Drew Anderson's spring numbers are hard to ignore. In four appearances, one as a starter, the 31-year-old right-hander has thrown 11 innings, allowing six hits and two walks while striking out 14. He hasn't allowed an earned run. The WHIP sits at 0.73.
For a pitcher who hadn't thrown a major league inning since 2021 and carried a career 6.50 ERA in 44⅓ MLB innings split between the Phillies, White Sox, and Rangers, those numbers invite some context, despite the popular term "spring training numbers do not mean a thing."
Anderson spent two seasons remaking himself with the SSG Landers in the KBO. In 2024, he went 11-3 with a 3.89 ERA and 158 strikeouts in 115⅔ innings, becoming the fastest KBO pitcher to reach 100 strikeouts in a season. He followed that with an even stronger 2025: 245 strikeouts in 171⅔ innings over 30 starts. He added the kick change — a harder, splitter-like pitch that dives down due to the grip — during the 2024 season, and usage picked up significantly in 2025.
The numbers are impressive, but they come with the standard KBO caveat. Industry evaluators generally place the KBO between Double-A and Triple-A in terms of talent and competition level. The ball itself is also a factor. The KBO de-juiced its baseball before the 2019 season, lowering the coefficient of restitution so balls wouldn't travel as far, producing an 18% decrease in total runs scored and a full point drop in ERA league-wide as explained here in better detail on Pitcher's List. That said, the KBO ball is closer in size and feel to the MLB ball than the NPB ball is, which should ease Anderson's adjustment compared to a pitcher coming over from Japan, a transition he also has experience navigating, having spent time with the Hiroshima Toyo Carp.
The strikeout profile still holds up under scrutiny. Anderson's four-seam fastball averaged 95.2 mph in the KBO, with his sinker sitting at 91.3 mph, those two pitches accounting for 63 percent of everything he threw. The kick change gives him a weapon his previous MLB stints lacked entirely. Whether the strikeout rate translates at any meaningful level in the American League is the real question.
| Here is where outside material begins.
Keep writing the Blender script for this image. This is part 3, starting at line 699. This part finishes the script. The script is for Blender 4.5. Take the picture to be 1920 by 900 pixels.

He is one of the latest in a trend of pitchers bouncing from MLB or the minors to Korea to fine-tune their game, and the rare case of someone doing so with the same organization.
The Tigers signed Anderson to a one-year, $7 million deal with a club option for 2027. He came into camp competing for a rotation spot, and his one start among these four appearances suggests the organization is still evaluating that path.
That flexibility is the point. Casey Mize has made two starts this spring and shown flashes — 8⅓ innings, four strikeouts — but his 3.24 ERA comes with a home run, two hit batters, and three walks, a continuation of the contact and command concerns that defined his 2024 campaign. He did put together a solid 2025, winning 14 games with a 3.87 ERA across 28 starts. But his 8.4 K/9 and 3.89 FIP tell a more complete story: Mize limits walks and suppresses hard contact well enough to stick in a rotation, though he has never been the strikeout pitcher the Tigers once projected him to be coming out of the 2018 draft. The swingman role — ready to start or provide multiple innings out of the bullpen — may be where he adds the most value until he demonstrates he can sustain quality starts more consistently. Outside of Enmanuel De Jesus, who leads the staff in camp efficiency (6⅓ IP, 0 ER, 7 K), Anderson has put up the strongest numbers on the pitching staff this spring.
For context on what the Tigers are managing heading into 2026: last season, six pitchers made at least 10 starts — Skubal (31), Flaherty (31), Mize (28), Keider Montero (12), Olson (13), and Jobe (10). The last three were each compromised in different ways. Olson was shut down in July with shoulder discomfort, Jobe needed UCL reconstruction after just 10 starts, and Montero, pressed into a larger role than the team anticipated, posted a 4.37 ERA with a 4.93 FIP across 90⅔ innings. Deadline additions Chris Paddack (7 GS, 6.32 ERA) and Charlie Morton (9 GS, 7.09 ERA) provided no relief. The rotation held together in the final standings largely on the strength of the top three and a capable bullpen, but the backend was a persistent problem from July onward.
With Flaherty back on his option, the 2026 rotation has more clarity than it did in September but as I mentioned before, it has to go eight to nine deep to make a playoff run. But the Tigers still need length and flexibility behind Skubal, Framber Valdez, and whichever arms fill out the back end. Anderson is one answer to that, not necessarily as a full-time starter, but as a pitcher who can be deployed in multiple configurations without losing value. The spring numbers are a good sign. The real test starts when the regular season does.